Sound familiar? It does to me.
Where are you from? Who are your people? How long have you been here? Who are you?
Don’t these questions all, ultimately, reduce a person to a category or a label? They stem from curiosity, yes, but what is that curiosity rooted in? And what emotional response do the answers to those questions elicit in me, the asker? A sense of what we have in common, or how different we are?
Tribalism is the ultimate challenge to any ‘melting pot.’ I wonder if it’s even possible for humans to give up the labels that separate us, and embrace the labels that bind us to one another.

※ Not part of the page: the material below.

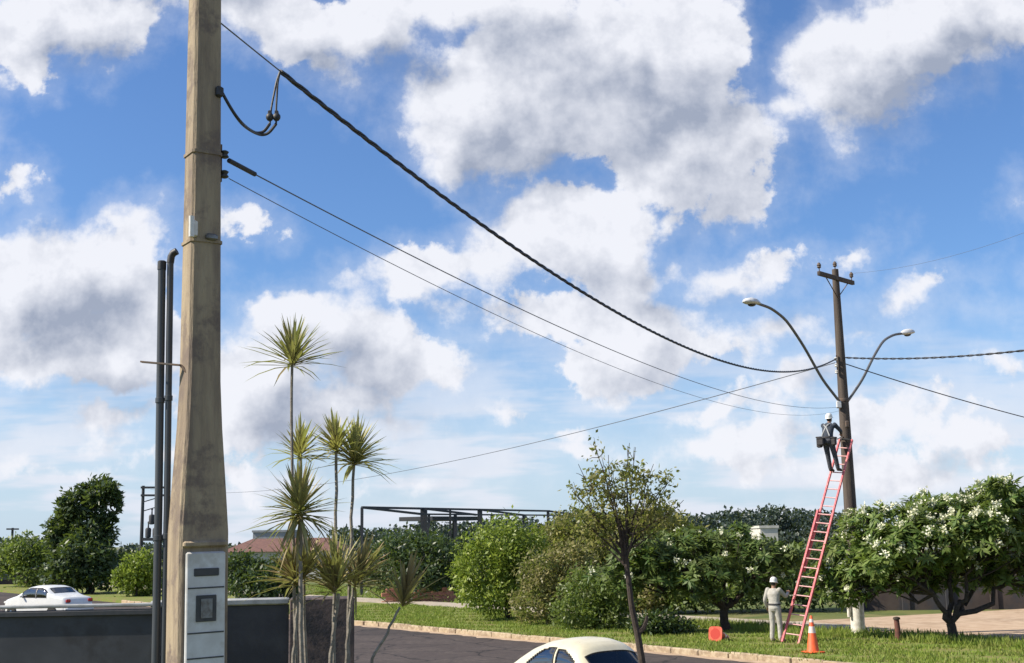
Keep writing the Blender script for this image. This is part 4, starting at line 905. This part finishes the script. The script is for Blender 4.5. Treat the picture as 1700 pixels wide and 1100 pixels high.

Buildings in Sarajevo are still riddled with bullet holes and the craters from mortar strikes—and not just a few buildings. There are lots of people missing limbs. There are graveyards and memorials dotted all over town. The stories of the siege (which lasted four long years) are harrowing, but the stories of what went on in the countryside are, frankly, worse. Banja Luka. Srebrenica. The war in Bosnia was horrific, and from what we’ve been able to understand, the whole area is still a tinderbox.
How does a divided people change course, to foster tolerance and understanding and unity, instead of the tribalism that leads to violence and death? How can humans learn to look beyond the differences that divide us, and focus on the commonalities that unite us? I don’t know the answers, but over and over again, I’ve seen what happens if we can’t figure it out, and it’s not pretty.